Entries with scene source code
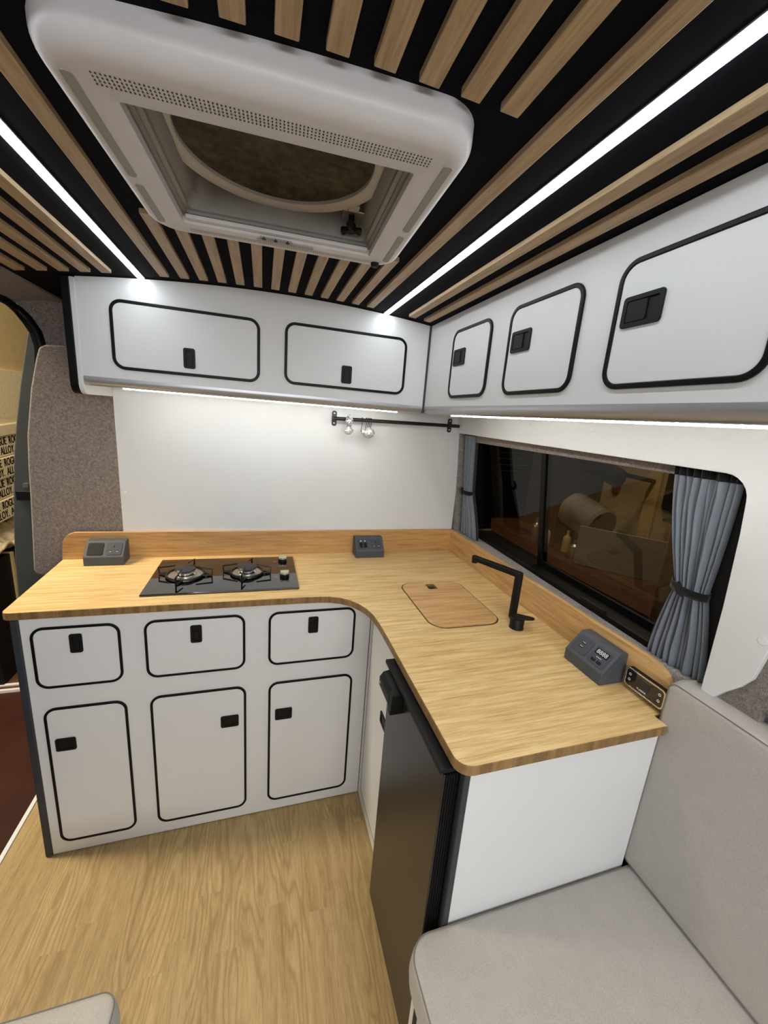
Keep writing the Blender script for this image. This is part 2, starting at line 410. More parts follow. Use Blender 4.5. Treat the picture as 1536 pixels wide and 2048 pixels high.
# rest of the shell behind the camera
struct(obj('wall_left', bx(-.84, -.82, -1.75, .30, 0, 1.80), 'felt_l', smooth=False))
struct(obj('wall_front', bx(-.85, .98, -1.78, -1.75, 0, 1.9), 'felt_l', smooth=False))
# left header above the sliding-door opening
bm = BM(); pr = [(-.655, 1.815), (-.70, 1.818), (-.75, 1.814), (-.805, 1.803), (-.83, 1.80), (-.84, 1.84), (-.655, 1.86)]
prism(bm, pr, 'y', -1.75, 1.80)
struct(obj('trim_2', bm, 'felt'))
# door seal
path = [(-.812, .28, 1.797)]+[(-.812, y, 1.797) for y in (.6, 1.0, 1.4, 1.68)]+[(-.808, 1.73, 1.792), (-.796, 1.762, 1.776), (-.775, 1.772, 1.748), (-.754, 1.774, 1.71), (-.745, 1.774, 1.66), (-.750, 1.774, 1.60), (-.765, 1.774, 1.54)]
s1 = obj('door_seal', tube(BM(), path, [.012]*6+[.015, .019, .020, .020, .020, .014], 12), 'blacktrim'); tag(s1, 'black rubber seal round the top of the left door opening', 'door seal')
# grey body pillar
P = [(-.74, 1.755), (-.772, 1.755), (-.79, 1.70), (-.828, 1.53), (-.855, 1.393), (-.874, 1.28), (-.888, 1.167), (-.905, 1.02), (-.917, .872), (-.924, .7), (-.928, .3), (-.93, -.3), (-.70, -.3), (-.70, 1.5)]
pil = obj('door_pillar', prism(BM(), P, 'y', 1.786, 1.86), 'bodygrey', bevel=.006); struct(pil)
lt = tag(obj('door_striker', bx(-.878, -.83, 1.772, 1.786, 1.11, 1.145), 'blackdeep', bevel=.002), 'small black latch striker plate on the grey door pillar', 'striker plate')
obj('screw', prism(BM(), rrect(-.856, -.840, 1.158, 1.174, .004), 'y', 1.778, 1.786), 'steel', lt)

# white back panel + screw caps
bp = obj('wall_back_panel', bx(-.518, .902, 1.706, 1.722, 1.004, 1.60), 'panel', bevel=.0015); struct(bp)
for (x, z, cl) in ((.18, 1.273, 'in the middle of the back panel below the hook rail'), (.579, 1.039, 'just above the upstand behind the corner outlet box'), (-.50, 1.16, 'at the left edge of the back panel by the felt'), (-.038, 1.035, 'just above the upstand behind the hob'), (.873, 1.29, 'at the right edge of the back panel by the curtain')):
    tag(obj('screw_cap', lathe(BM(), [(0, .0012), (.005, .001), (.006, 0)], (0, 0, 0), 20, Matrix.Rotation(PI/2, 3, 'X')), 'panel'), 'tiny white screw cap ' + cl, 'screw cap', 'screw caps on the back panel').location = (x, 1.706, z)
for (y, z) in ((.896, 1.53), (1.17, 1.535), (.421, 1.167)):
    c = obj('screw_cap', lathe(BM(), [(0, .0014), (.007, .0012), (.0085, 0)], (0, 0, 0), 20, Matrix.Rotation(-PI/2, 3, 'Y')), 'panel')
    tag(c, {.896: 'round white screw cap above the middle of the window', 1.17: 'round white screw cap above the window, nearer the hook rail', .421: 'larger white screw cap low on the panel right of the curtain'}[y], 'screw cap', 'screw caps on the window panel')
    c.location = (WX(z), y, z)

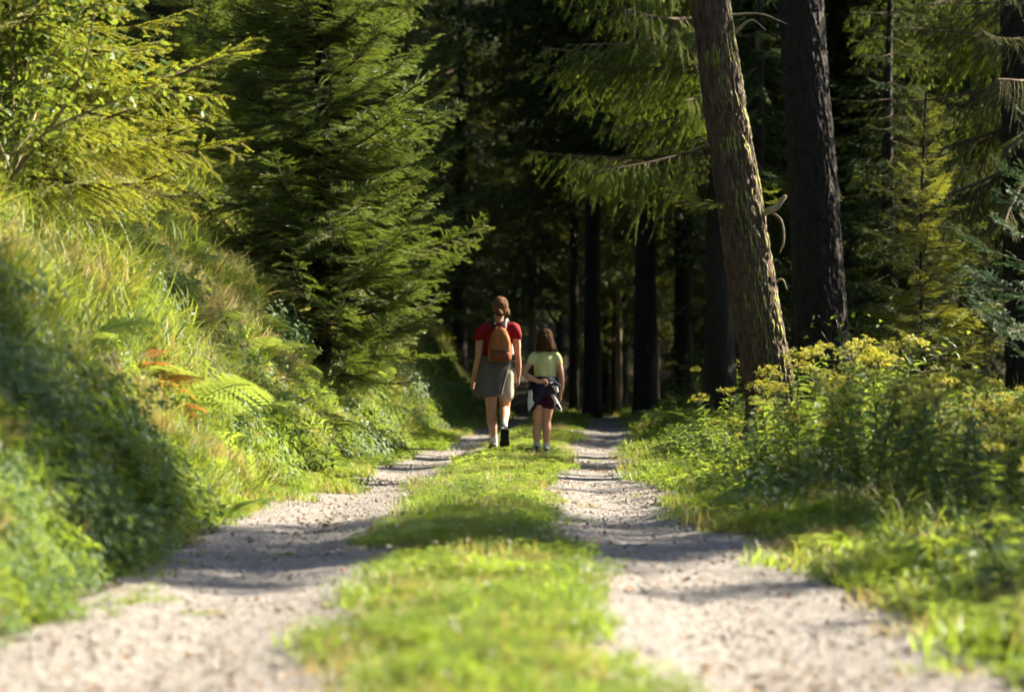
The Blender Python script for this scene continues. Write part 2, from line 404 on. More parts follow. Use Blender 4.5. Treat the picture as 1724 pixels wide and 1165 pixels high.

● Exercise goal: Output the records above exactly; leave out the pictures.

● Exercise output:
Keep writing the Blender script for this image. This is part 2, starting at line 410. More parts follow. Use Blender 4.5. Treat the picture as 1536 pixels wide and 2048 pixels high.
# rest of the shell behind the camera
struct(obj('wall_left', bx(-.84, -.82, -1.75, .30, 0, 1.80), 'felt_l', smooth=False))
struct(obj('wall_front', bx(-.85, .98, -1.78, -1.75, 0, 1.9), 'felt_l', smooth=False))
# left header above the sliding-door opening
bm = BM(); pr = [(-.655, 1.815), (-.70, 1.818), (-.75, 1.814), (-.805, 1.803), (-.83, 1.80), (-.84, 1.84), (-.655, 1.86)]
prism(bm, pr, 'y', -1.75, 1.80)
struct(obj('trim_2', bm, 'felt'))
# door seal
path = [(-.812, .28, 1.797)]+[(-.812, y, 1.797) for y in (.6, 1.0, 1.4, 1.68)]+[(-.808, 1.73, 1.792), (-.796, 1.762, 1.776), (-.775, 1.772, 1.748), (-.754, 1.774, 1.71), (-.745, 1.774, 1.66), (-.750, 1.774, 1.60), (-.765, 1.774, 1.54)]
s1 = obj('door_seal', tube(BM(), path, [.012]*6+[.015, .019, .020, .020, .020, .014], 12), 'blacktrim'); tag(s1, 'black rubber seal round the top of the left door opening', 'door seal')
# grey body pillar
P = [(-.74, 1.755), (-.772, 1.755), (-.79, 1.70), (-.828, 1.53), (-.855, 1.393), (-.874, 1.28), (-.888, 1.167), (-.905, 1.02), (-.917, .872), (-.924, .7), (-.928, .3), (-.93, -.3), (-.70, -.3), (-.70, 1.5)]
pil = obj('door_pillar', prism(BM(), P, 'y', 1.786, 1.86), 'bodygrey', bevel=.006); struct(pil)
lt = tag(obj('door_striker', bx(-.878, -.83, 1.772, 1.786, 1.11, 1.145), 'blackdeep', bevel=.002), 'small black latch striker plate on the grey door pillar', 'striker plate')
obj('screw', prism(BM(), rrect(-.856, -.840, 1.158, 1.174, .004), 'y', 1.778, 1.786), 'steel', lt)

# white back panel + screw caps
bp = obj('wall_back_panel', bx(-.518, .902, 1.706, 1.722, 1.004, 1.60), 'panel', bevel=.0015); struct(bp)
for (x, z, cl) in ((.18, 1.273, 'in the middle of the back panel below the hook rail'), (.579, 1.039, 'just above the upstand behind the corner outlet box'), (-.50, 1.16, 'at the left edge of the back panel by the felt'), (-.038, 1.035, 'just above the upstand behind the hob'), (.873, 1.29, 'at the right edge of the back panel by the curtain')):
    tag(obj('screw_cap', lathe(BM(), [(0, .0012), (.005, .001), (.006, 0)], (0, 0, 0), 20, Matrix.Rotation(PI/2, 3, 'X')), 'panel'), 'tiny white screw cap ' + cl, 'screw cap', 'screw caps on the back panel').location = (x, 1.706, z)
for (y, z) in ((.896, 1.53), (1.17, 1.535), (.421, 1.167)):
    c = obj('screw_cap', lathe(BM(), [(0, .0014), (.007, .0012), (.0085, 0)], (0, 0, 0), 20, Matrix.Rotation(-PI/2, 3, 'Y')), 'panel')
    tag(c, {.896: 'round white screw cap above the middle of the window', 1.17: 'round white screw cap above the window, nearer the hook rail', .421: 'larger white screw cap low on the panel right of the curtain'}[y], 'screw cap', 'screw caps on the window panel')
    c.location = (WX(z), y, z)

The Blender Python script for this scene continues. Write part 2, from line 404 on. More parts follow. Use Blender 4.5. Treat the picture as 1724 pixels wide and 1165 pixels high.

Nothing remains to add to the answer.